Justina Gringyte (Maddalena), Diana Montague (Giovanna) and David Stout (Monterone) made strong contributions also. The male chorus remained on-stage throughout and sang virulently; but their sexual voyeurism, the lynching of Monterone, and their indulgence is outlandish sexual display when Gilda was murdered seemed oddly out-of-place in a gentleman’s club - especially when, in the latter instance, moments before they had been sedately reading the newspapers …

Overall, a major problem was that despite the tense and visceral musical fabric drawn from the orchestra by conductor Graeme Jenkins, the dramatic momentum was weak. Too often Rigoletto was to be found asleep in the chair and the scene changes were clunky. Thus, there was a noticeable hiatus between the two scenes of Act 1: we stared at gauzy black curtain while furniture was shifted noisily shifted beyond. Moreover, too often innermost conversations were presented in a dislocated manner. For example, when Gilda and Rigoletto conversed earnestly and intimately they were placed at opposing extremes of the fore-stage, facing the audience. If they cannot connect with each other, how can we emphasise with their tragedy?

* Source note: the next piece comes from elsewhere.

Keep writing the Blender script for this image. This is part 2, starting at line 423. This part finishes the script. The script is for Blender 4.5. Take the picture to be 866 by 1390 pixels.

In Verdi’s score, after the conventional operatic ‘last breaths’, Gilda is granted a conventional ‘resurrection’: the nineteenth-century heroine’s standard final words of forgiveness and self-condemnation. Verdi’s opera must close with Rigoletto’s wild cry of grief and despair: ‘The curse is fulfilled.’ But, Alden’s Gilda rises like an angel and floats towards a glaring light, presumably to join her mother in the afterlife. Alden declares that Rigoletto is an ‘incendiary work’; but, here he unequivocally quenches the fire. The cold brightness that illuminates Gilda’s final steps ‘blinds’ us - the black veil that has separated us from the action has smothered the flame of sympathy too.

Claire Seymour

Cast and production information:

Duke of Mantua, Barry Banks; Rigoletto, Quinn Kelsey; Gilda, Anna Christy; Sparafucile, Peter Rose; Maddalena, Justine Gringyte; Giovanna, Diana Montague; Count Monterone, David Stout; Marullo, George Humphreys; Borsa, Anthony Gregory; Count Ceprano, Barnaby Rea; Countess Ceprano, Susan Rann; Page, Joanne Appleby; Usher, Paul Sheehan; Conductor, Graeme Jenkins; Director, Christopher Alden; Designer, Michael Levine; Lighting Designer, Duane Schuler; Orchestra and Chorus of English National Opera. English National Opera, London Coliseum, Thursday 13th February 2014.